Il a le mérite bling-bling
Publié le 14 octobre 2009 par Rédaction LI
Jean Sarkozy n’a qu’un mérite, mais il est de première importance dans la société contemporaine : il est connu et visible dans les médias. C’est le « mérite bling-bling » selon l’expression du philosophe Yves Michaud qui tente d’éclaircir la notion de mérite, de plus en plus obscure dans ses intentions comme dans ses applications.
Jean Sarkozy, 23 ans, a t-il fait ses preuves pour mériter la présidence de l’établissement public qui gère le site de la Défense ? L’anecdote qui a fait le tour du monde et provoqué le ricanement généralisé des médias internationaux – Chine comprise- repose une question lancinante et plutôt universelle, même si en France elle revêt une acuité particulière avec le modèle de la méritocratie républicaine.
Egalité des chances, reconnaissance, ascenseur social, droits fondamentaux et spécifiques… Le bon vieux mérite républicain renaît de ses cendres dans le débat public. En témoigne la publication, cette rentrée, d’un essai stimulant et qui rencontre son petit succès d’estime, « Qu’est ce que le mérite ? » (Bourin Editeur) du philosophe Yves Michaud. Question ultrasimple en apparence, et même vignette d’Epinal, et pourtant véritable casse-tête conceptuel lorsque le mérite se frotte au principe d’égalité, autre conception très puissante de la république française.
Un imposant livre collectif de philosophes et d’anthropologues, sous la direction d’Alain Caillé et de Christian Lazzeri, intitulé « La Reconnaissance aujourd’hui » (CNRS Editions) vient renforcer cette réflexion.
Le mérite déborde l’actualité. La courte présidence de Barack Obama méritait-elle autant d’excès de Nobel ? Ces élèves méritent-ils d’être rétribués pour ne pas s’absenter durant leurs cours ? Qui mérite réellement le Goncourt dans le jeu des prix littéraires ?

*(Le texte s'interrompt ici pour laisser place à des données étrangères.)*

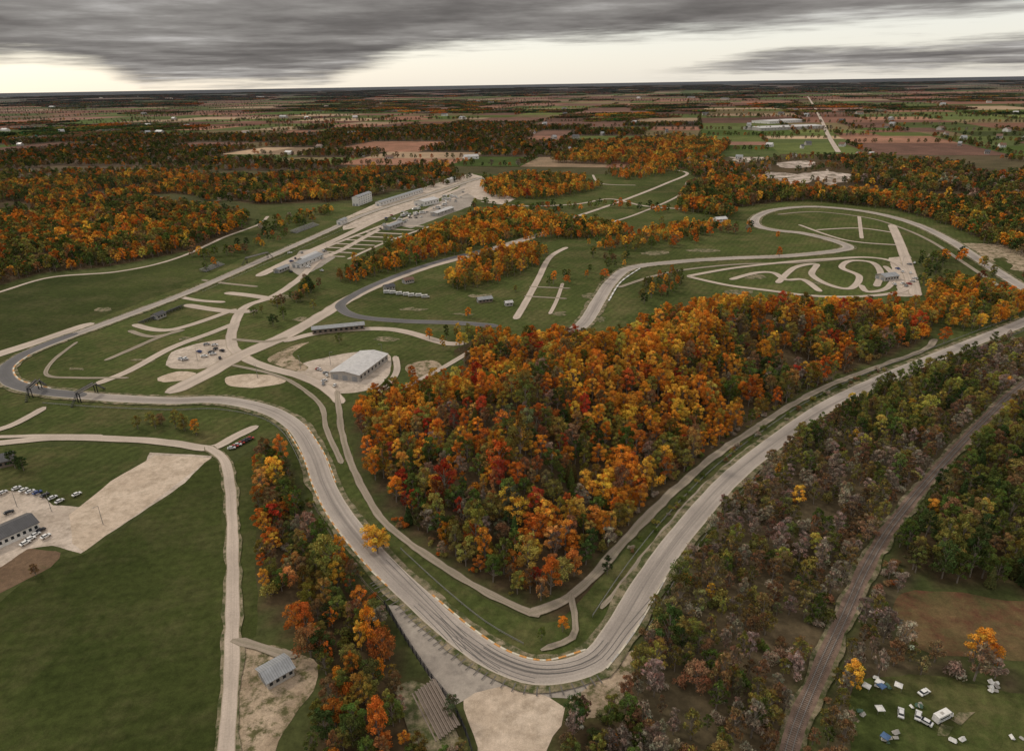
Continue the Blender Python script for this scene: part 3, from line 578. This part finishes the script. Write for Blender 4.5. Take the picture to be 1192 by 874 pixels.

Le socle méritocratique de la république est un ciment délité. « Notre conception des actions méritoires n’a plus d’éthique et est strictement individualiste », énonce Yves Michaud.
People et mérite
Revenons au jeune Jean Sarkozy. C’est un mutant du mérite. Une nouvelle catégorie de mérite est née, et est en passe de supplanter toutes les autres affirme Yves Michaud : le « mérite bling-bling »
« La pipolisation » accrûe dans la société médiatique a créé une nouvelle catégorie du mérite : le mérite de la visibilité, explique le philosophe à ideeajour.fr. Une nouvelle élite se constitue qui n’a que le mérite d’être célèbre et d’occuper de la place dans les médias. C’est une méritocratie qui se réinvente, et m’intéresse beaucoup, en tant que philosophe. « Tu es méritant, combien tu gagnes ? » ou « Tu es méritant, comment es-tu visible ? » : Aujourd’hui on est en admiration pour un méritant qui est dans Paris-Match. Et nous sommes nombreux à cultiver cette fascination. »
« Je prône des vertus antiques comme l’estime pour soi ou pour les autres. Après tout, pourquoi ne réhabiliterait-on pas l’éthique ? Ce serait le début de la dignité. « On aimerait pouvoir dire « A chacun ses mérites ? Non ! A chacun selon la dignité de sa vie », explique Yves Michaud. Mais qui sait encore mesurer la dignité, et d’ailleurs qui s’en soucie ? » Il faudrait le demander au jeune Jean Sarzozy.